⟨

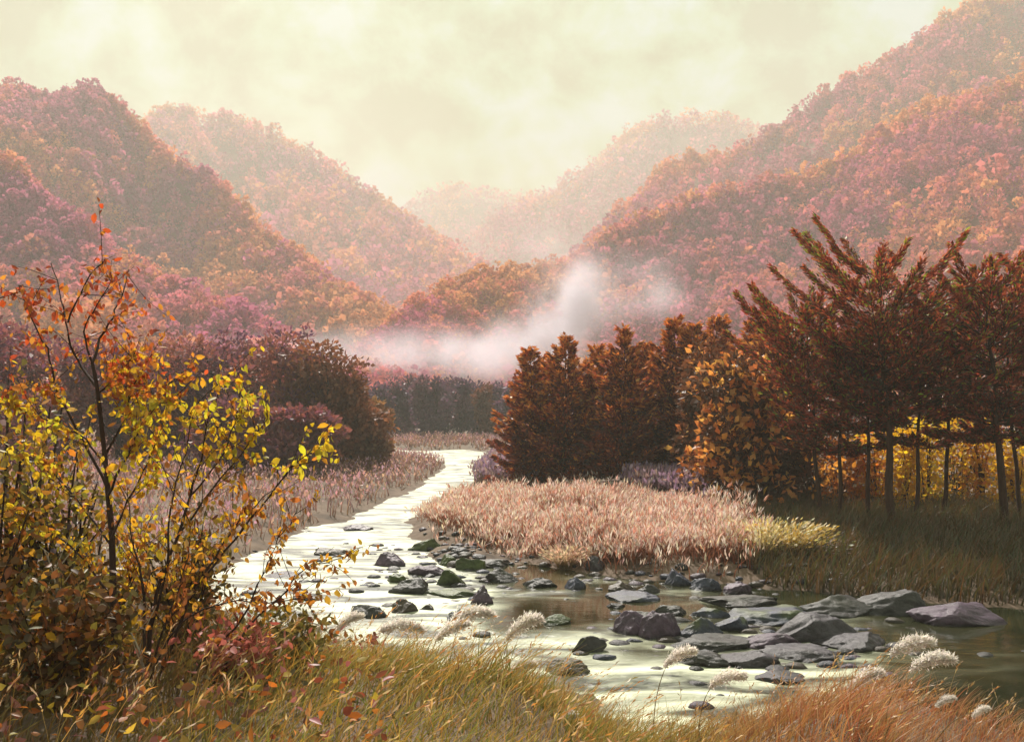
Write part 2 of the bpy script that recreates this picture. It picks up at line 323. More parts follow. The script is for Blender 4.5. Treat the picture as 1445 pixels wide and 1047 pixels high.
hill([(250, 400, 1500), (420, 350, 1500), (520, 322, 1500), (590, 298, 1500), (640, 284, 1500), (700, 282, 1500), (760, 292, 1480), (830, 320, 1450), (950, 380, 1400)], 500, 300, 2400, 20.0, PINKM, 9, .15, 18)
hill([(620, 380, 1150), (700, 325, 1150), (780, 280, 1150), (840, 244, 1150), (885, 204, 1150), (930, 178, 1150), (990, 176, 1150), (1050, 188, 1150), (1110, 204, 1150), (1250, 230, 1150), (1500, 200, 1150)], 480, 300, 3800, 16.0, PINKM, 11, .15, 20)
hill([(520, 525, 230), (560, 488, 238), (600, 455, 250), (640, 432, 262), (690, 418, 275), (750, 406, 290), (820, 396, 310), (900, 400, 330), (1000, 440, 340)], 80, 120, 3400, 6.0, PINK, 13, .15, 90, lf=.48)
hill([(700, 480, 480), (780, 420, 500), (850, 345, 520), (905, 296, 540), (950, 250, 550), (1050, 224, 555), (1130, 176, 560), (1200, 135, 560), (1280, 94, 565), (1340, 44, 570), (1420, 4, 575), (1560, -50, 580), (1800, -40, 590), (2200, 100, 600)],
     290, 200, 7500, 9.0, PINK, 15, .2)
hill([(740, 470, 290), (800, 410, 310), (870, 352, 330), (930, 326, 340), (1000, 300, 345), (1060, 288, 350), (1150, 262, 355), (1250, 210, 360), (1340, 165, 365), (1445, 132, 370), (1600, 60, 375), (1900, 60, 380), (2300, 250, 380)],
     (70, 250), 170, 8000, 7.0, PINK, 17, .2, 44, lf=.66)

# ------------------------------------------------------------------ trees
def at_ground(x, Y):
    X = (x - CX) * Y / FPX; return (X, Y, float(ground_z(np.array([X]), np.array([Y]))[0]))
def height_to(ytop, Y, z): return CAMZ - (ytop - HY) * Y / FPX - z

def broad_tree(name, label, cat, group, loc, H, W, pal, seed, nleaf=4200, ls=.3, low=.12, lobes=9, bark=(.045, .03, .028), mat=None, trunk_r=None, highlight=None, nh=0):
    rng = np.random.default_rng(seed); t = thing(name, label, cat, loc, group)
    mbt = MB(); r0 = trunk_r or H * .022
    tp = smooth_line([(0, 0, -.15), (rng.normal(0, .02) * H, rng.normal(0, .02) * H, H * .3), (rng.normal(0, .04) * H, rng.normal(0, .04) * H, H * .62), (rng.normal(0, .05) * H, 0, H * .9)], 4)
    tube(mbt, tp, np.linspace(r0, r0 * .2, len(tp)), bark, 7)
    mbc = MB(); w = W / 2
    for k in range(lobes):
        a = rng.uniform(0, 2 * math.pi); f = (k + .5) / lobes; hz = H * (low + (1 - low) * (f * .84 + .02)); wr = w * math.sqrt(max(.06, 1 - (f * 1.15 - .28) ** 2)) * .62
        c = np.array([math.cos(a) * wr * rng.uniform(.4, 1), math.sin(a) * wr * rng.uniform(.4, 1), hz]); rad = np.array([w * rng.uniform(.36, .58), w * rng.uniform(.36, .58), H * rng.uniform(.11, .17)])
        s = tp[int(min(len(tp) - 1, max(1, len(tp) * (hz / H - .18))))]
        lp = smooth_line([s, (s + c) / 2 + rng.normal(0, .05 * w, 3), c], 3); tube(mbt, lp, np.linspace(r0 * .4, r0 * .08, len(lp)), bark, 5)
        for q in range(5):
            e = c + unit(rng.normal(size=3)) * rad * .95; lp = np.array([c, (c + e) / 2 + rng.normal(0, .04 * w, 3), e]); tube(mbt, lp, [r0 * .1, r0 * .06, r0 * .02], bark, 4)
        n = nleaf // lobes; d = unit(rng.normal(size=(n, 3))); rr = rng.uniform(0, 1, n) ** .42
        cl = fbm(d[:, 0] * 2.2 + k * 3, d[:, 1] * 2.2 + d[:, 2] * 2.2, 3); keep = cl > -.28; d = d[keep]; rr = rr[keep] * (1 + .55 * cl[keep]); n = len(d)
        Pn = c + d * rad * rr[:, None]; Pn[:, 2] = np.maximum(Pn[:, 2], .1)
        base = np.array(pal)[rng.integers(0, len(pal))]; col = .5 * pick(rng, pal, n) + .5 * base * (1 + rng.normal(0, .12, (n, 1)))
        kites(mbc, Pn, d + rng.normal(0, .8, (n, 3)), ls * rng.uniform(.6, 1.4, n), ls * .6 * rng.uniform(.6, 1.3, n), np.clip(col, .005, .9), rng)
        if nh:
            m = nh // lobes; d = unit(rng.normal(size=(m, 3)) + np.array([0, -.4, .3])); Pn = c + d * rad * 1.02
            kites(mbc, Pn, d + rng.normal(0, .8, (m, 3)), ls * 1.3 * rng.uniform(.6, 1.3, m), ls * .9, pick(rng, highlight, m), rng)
    mbt.build("trunk", M_BARK, t, True); mbc.build("crown", mat or M_LEAF, t); return t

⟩

▶ SET TASK
Your answer should consist only of the lines from the one with "kites(mbc, Pn, d + rng.normal(0, .8, (m, 3)), ls" through the end of the data above, reproduced exactly.

▶ IN RESPONSE
            kites(mbc, Pn, d + rng.normal(0, .8, (m, 3)), ls * 1.3 * rng.uniform(.6, 1.3, m), ls * .9, pick(rng, highlight, m), rng)
    mbt.build("trunk", M_BARK, t, True); mbc.build("crown", mat or M_LEAF, t); return t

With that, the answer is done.